Your baby is in the 75th percentile for height. Your test score is the 90th percentile. Neither is a percentage *of* anything — it's a rank: the fraction of everyone you're above.
The kth percentile is the value below which k% of the data falls. The 50th percentile is the median; the 25th and 75th are Q1 and Q3.
Growth charts, standardised test scores, income brackets, response-time SLAs ('99th percentile latency'), grading curves — percentiles describe *position*, not magnitude.
A high percentile means you're above most of the data. The 100th percentile is the maximum; the 0th is the minimum.
A test has 500 students. You scored higher than 425 of them. What percentile?
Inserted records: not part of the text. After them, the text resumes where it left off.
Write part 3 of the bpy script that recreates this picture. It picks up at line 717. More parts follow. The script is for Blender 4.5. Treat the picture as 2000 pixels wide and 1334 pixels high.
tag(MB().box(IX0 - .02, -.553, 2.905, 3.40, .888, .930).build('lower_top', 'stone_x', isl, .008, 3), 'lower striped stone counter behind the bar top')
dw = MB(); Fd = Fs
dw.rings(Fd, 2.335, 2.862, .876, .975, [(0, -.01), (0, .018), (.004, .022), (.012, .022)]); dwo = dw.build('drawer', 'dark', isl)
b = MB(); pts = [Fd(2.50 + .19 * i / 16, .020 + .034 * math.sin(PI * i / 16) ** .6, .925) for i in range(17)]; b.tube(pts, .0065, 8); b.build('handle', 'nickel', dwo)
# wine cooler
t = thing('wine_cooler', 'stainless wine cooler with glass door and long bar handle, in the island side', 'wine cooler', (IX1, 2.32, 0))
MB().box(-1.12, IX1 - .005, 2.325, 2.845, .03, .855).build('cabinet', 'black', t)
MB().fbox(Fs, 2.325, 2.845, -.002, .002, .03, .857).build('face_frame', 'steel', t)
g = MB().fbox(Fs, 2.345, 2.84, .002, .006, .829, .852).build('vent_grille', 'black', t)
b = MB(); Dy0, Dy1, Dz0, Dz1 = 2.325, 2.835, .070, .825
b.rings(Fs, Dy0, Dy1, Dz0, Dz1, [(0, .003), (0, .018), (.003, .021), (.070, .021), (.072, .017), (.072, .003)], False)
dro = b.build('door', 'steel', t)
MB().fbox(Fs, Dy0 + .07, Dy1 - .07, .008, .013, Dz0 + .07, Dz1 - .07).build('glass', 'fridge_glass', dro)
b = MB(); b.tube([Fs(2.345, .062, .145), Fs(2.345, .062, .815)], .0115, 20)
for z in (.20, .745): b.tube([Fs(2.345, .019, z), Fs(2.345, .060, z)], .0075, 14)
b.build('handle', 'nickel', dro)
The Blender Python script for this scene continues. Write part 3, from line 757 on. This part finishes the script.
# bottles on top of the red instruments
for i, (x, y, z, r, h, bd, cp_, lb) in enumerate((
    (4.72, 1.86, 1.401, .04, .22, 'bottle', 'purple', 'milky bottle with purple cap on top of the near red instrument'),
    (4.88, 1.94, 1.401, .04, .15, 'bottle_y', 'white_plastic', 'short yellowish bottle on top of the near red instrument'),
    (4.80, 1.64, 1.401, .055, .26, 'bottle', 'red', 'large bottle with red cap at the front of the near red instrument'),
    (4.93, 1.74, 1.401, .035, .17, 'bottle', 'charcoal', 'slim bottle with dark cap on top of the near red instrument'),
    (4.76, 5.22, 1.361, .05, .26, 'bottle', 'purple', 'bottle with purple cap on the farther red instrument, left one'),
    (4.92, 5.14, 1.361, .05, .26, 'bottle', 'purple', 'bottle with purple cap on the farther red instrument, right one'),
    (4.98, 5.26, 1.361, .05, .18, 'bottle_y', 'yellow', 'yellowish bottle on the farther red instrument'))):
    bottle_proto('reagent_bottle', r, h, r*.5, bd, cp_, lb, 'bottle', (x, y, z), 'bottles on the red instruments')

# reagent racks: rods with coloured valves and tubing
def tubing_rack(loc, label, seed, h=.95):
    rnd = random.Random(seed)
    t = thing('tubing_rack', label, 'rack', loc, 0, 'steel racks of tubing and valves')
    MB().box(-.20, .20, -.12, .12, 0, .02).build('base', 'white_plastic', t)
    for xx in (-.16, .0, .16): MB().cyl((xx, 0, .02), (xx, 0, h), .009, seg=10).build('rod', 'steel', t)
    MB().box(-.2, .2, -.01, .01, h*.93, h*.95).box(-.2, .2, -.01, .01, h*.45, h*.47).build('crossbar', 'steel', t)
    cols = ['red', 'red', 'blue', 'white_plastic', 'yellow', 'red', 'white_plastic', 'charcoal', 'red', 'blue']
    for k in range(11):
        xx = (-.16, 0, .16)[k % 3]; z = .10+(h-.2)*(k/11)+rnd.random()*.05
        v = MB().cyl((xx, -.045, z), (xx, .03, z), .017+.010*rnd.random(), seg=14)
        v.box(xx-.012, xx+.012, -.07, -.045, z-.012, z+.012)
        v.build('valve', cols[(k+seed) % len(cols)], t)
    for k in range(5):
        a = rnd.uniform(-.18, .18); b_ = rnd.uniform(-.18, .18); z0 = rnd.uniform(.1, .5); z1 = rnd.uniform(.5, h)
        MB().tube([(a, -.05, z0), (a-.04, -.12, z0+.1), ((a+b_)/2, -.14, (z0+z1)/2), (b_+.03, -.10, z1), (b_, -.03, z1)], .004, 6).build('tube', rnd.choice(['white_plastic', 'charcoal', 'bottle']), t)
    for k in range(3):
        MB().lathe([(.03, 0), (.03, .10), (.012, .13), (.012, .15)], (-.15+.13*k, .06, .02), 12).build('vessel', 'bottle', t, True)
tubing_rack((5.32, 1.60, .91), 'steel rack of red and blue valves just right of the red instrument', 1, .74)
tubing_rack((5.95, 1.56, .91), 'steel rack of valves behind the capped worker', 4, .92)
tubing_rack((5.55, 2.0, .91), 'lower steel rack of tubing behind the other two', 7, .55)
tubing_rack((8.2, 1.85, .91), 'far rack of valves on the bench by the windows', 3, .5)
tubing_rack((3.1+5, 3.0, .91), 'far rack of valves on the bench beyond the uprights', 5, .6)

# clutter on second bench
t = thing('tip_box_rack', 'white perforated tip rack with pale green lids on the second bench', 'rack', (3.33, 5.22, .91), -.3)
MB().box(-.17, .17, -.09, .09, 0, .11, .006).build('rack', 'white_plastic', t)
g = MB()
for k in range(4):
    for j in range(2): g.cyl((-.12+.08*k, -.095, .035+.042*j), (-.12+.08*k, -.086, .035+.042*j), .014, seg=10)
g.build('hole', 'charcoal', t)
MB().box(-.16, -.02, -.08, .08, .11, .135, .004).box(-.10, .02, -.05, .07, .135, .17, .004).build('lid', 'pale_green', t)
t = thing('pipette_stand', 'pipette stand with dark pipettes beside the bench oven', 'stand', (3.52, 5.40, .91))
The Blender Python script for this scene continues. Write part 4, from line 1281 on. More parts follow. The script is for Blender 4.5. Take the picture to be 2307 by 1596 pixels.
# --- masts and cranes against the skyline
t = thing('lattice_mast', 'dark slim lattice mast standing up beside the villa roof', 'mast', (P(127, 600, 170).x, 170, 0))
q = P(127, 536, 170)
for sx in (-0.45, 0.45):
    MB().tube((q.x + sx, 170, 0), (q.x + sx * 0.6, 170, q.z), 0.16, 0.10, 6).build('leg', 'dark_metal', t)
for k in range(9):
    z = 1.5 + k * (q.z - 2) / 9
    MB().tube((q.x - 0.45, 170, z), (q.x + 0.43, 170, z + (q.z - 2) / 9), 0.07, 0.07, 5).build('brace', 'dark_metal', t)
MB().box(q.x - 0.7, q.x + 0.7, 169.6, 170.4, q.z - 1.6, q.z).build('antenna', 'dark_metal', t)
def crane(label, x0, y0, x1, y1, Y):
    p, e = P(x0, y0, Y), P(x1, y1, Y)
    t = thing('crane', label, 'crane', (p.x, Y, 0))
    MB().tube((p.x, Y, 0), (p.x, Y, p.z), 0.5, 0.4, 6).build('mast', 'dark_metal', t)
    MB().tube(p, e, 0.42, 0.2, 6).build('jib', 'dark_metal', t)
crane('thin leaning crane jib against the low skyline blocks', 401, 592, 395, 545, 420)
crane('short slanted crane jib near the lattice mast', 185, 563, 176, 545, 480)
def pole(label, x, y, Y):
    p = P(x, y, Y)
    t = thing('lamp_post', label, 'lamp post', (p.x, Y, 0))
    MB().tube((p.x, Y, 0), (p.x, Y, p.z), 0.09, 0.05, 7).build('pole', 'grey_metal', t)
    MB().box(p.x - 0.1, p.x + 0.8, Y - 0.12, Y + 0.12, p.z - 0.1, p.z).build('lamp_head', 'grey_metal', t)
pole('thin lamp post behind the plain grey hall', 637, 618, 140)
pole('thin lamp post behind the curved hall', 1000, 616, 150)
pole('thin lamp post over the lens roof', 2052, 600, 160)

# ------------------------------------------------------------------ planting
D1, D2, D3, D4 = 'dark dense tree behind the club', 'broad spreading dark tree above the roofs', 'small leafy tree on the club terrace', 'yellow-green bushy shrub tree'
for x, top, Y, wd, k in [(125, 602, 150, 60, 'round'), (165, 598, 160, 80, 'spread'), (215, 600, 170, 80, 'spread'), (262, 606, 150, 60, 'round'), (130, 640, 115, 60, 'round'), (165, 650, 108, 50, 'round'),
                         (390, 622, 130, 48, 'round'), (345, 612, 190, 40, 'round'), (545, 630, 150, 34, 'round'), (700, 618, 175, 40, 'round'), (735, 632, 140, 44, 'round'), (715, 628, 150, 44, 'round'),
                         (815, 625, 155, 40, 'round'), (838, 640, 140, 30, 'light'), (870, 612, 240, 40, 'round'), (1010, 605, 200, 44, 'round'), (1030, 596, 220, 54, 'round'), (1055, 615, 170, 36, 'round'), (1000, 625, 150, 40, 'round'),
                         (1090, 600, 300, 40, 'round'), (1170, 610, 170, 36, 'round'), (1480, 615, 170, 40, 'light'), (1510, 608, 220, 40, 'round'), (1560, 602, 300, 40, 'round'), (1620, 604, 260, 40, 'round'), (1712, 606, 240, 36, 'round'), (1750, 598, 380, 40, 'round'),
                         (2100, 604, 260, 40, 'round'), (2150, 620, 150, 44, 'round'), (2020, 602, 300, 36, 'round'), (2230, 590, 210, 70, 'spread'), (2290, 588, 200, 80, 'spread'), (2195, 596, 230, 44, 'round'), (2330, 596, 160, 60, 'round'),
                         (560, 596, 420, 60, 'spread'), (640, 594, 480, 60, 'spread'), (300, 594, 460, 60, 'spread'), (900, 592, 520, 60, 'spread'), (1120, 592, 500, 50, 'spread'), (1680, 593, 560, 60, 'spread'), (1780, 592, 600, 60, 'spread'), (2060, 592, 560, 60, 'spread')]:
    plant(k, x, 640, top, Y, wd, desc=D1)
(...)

What does '95th percentile latency = 200ms' mean for a website?
95% of requests completed in 200ms or less; the slowest 5% took longer. Engineers track *high* percentiles because the average hides the painful tail.
A percentile is a rank, not a score or a percentage. Being in the '90th percentile' on a test doesn't mean you got 90% — it means you beat 90% of test-takers.
From a cumulative-frequency curve (ogive), read percentiles directly: go up to k% of the total count, across to the curve, down to the x-axis.
- kth percentile = value below which k% of the data falls.
- Median = 50th; Q1 = 25th; Q3 = 75th percentile.
- It's a rank/position, not a score.